No hay mal que por bien no venga acaba de mostrarse, de nuevo, una frase certera. En efecto, la gestión política de la celebración barcelonesa del día de las Fuerzas Armadas (sería una injusticia hacer de ello responsable principal al actual ministro de Defensa) no ha podido ser, por todos lados, más torpe. Baste pensar en la estima que merece una operación capaz de irritar a todas las instituciones implicadas, especialmente a los propios protagonistas de la jornada, deslucida en la forma y que termina con el compromiso de no repetir celebraciones semejantes. Y, sin embargo, la crisis parece en vías de superación con una resolución cuasi unánime del Congreso de los Diputados en pro de una mayor difusión en la opinión pública de lo que las Fuerzas Armadas son. Por ahí, sin duda, debería haberse puesto el acento muchos años ha. Ernest Lluch, en un análisis inteligente y oportuno, como todos los suyos, lo señalaba hace pocas horas en La Vanguardia.España es el país de la Unión Europea -y no digamos del mundo atlántico- con menor y peor cultura de defensa y ello se trasluce en un grave déficit de conciencia ciudadana sobre la percepción de amenazas y riesgos, una escasez alarmante en las dotaciones militares, una insensibilidad respecto de lo que los ejércitos suponen a la hora de la revolución tecnológica en ciernes y un desconocimiento de lo que las Fuerzas Armadas son y de su inmenso potencial humano, ético e intelectual. Todo ello es, sin duda, fruto de factores diferentes pero negativos. Desde el aislamiento internacional que comienza en el Congreso de Viena y sólo se supera a raíz de la transición democrática a la superabundancia de conflictos impopulares -Cuba y África- o civiles. Pero semejante situación no puede durar una vez que hemos dado por superadas ambas situaciones: el aislamiento y el enfrentamiento. Y ello sólo puede conseguirse generando y difundiendo una cultura de defensa a lo largo y ancho de toda nuestra ciudadanía.

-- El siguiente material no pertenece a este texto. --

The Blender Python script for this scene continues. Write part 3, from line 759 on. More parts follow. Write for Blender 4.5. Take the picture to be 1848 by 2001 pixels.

Es preciso, en efecto, decantar una idea clara del interés del Estado. Un interés cuyo núcleo esencial coincide con el enunciado del artículo 8 CE -que sería necedad interpretar, como Espartero hiciera en 1841, en términos de ocupación militar del territorio-. Un interés que, como señala el reciente Libro Blanco de Defensa, tiene, más allá de lo estrictamente vital, prolongaciones estratégicas y "otras" que pueden coincidir en gran medida con la solidaridad internacional en pro de garantizar y guardar la paz incluso en escenarios muy lejanos. Pero un interés, no nos engañemos, que para ser efectivamente defendido y servido tiene que ser explicado, y sentido como propio. Esto es, los españoles han de llegar a ser conscientes de que su identidad -a explicar a la ciudadanía e incluso asumir por las FAS en términos de plurinacionalidad- y su convivencia democrática deben ser defendidas, incluso recurriendo a la fuerza armada, no a las B.A. de los boy scouts, porque la mera "potencia civil" es, en nuestro mundo real, insuficiente. Cierto que esta capacidad de recurso a la fuerza, para ser eficaz, requiere la solidaridad aliada. Y que la seguridad es tanto mayor cuanto más estable y justo es el entorno internacional. Pero insisto. Una vez pagados, y no de palabras, sino con obras y de veras, todos los tributos necesarios a la solidaridad y la cooperación, la disyuntiva es clara. O se asume, como en las grandes democracias de nuestro mundo -como en Gran Bretaña, Francia o Suecia- que el propio interés del Estado -no el ajeno, ni el aliado, ni el de la justicia universal- requiere invertir en defensa recursos económicos y humanos y, más importante aún, la actitud ética necesaria para causar y sufrir bajas en aras de ese interés. O España, una vez más, quedará bajo el nivel de su tiempo, que es un tiempo dominado por el realismo en las relaciones internacionales. Asumido todo esto es cuando los desfiles militares, bien preparados y organizados, tienen pleno sentido.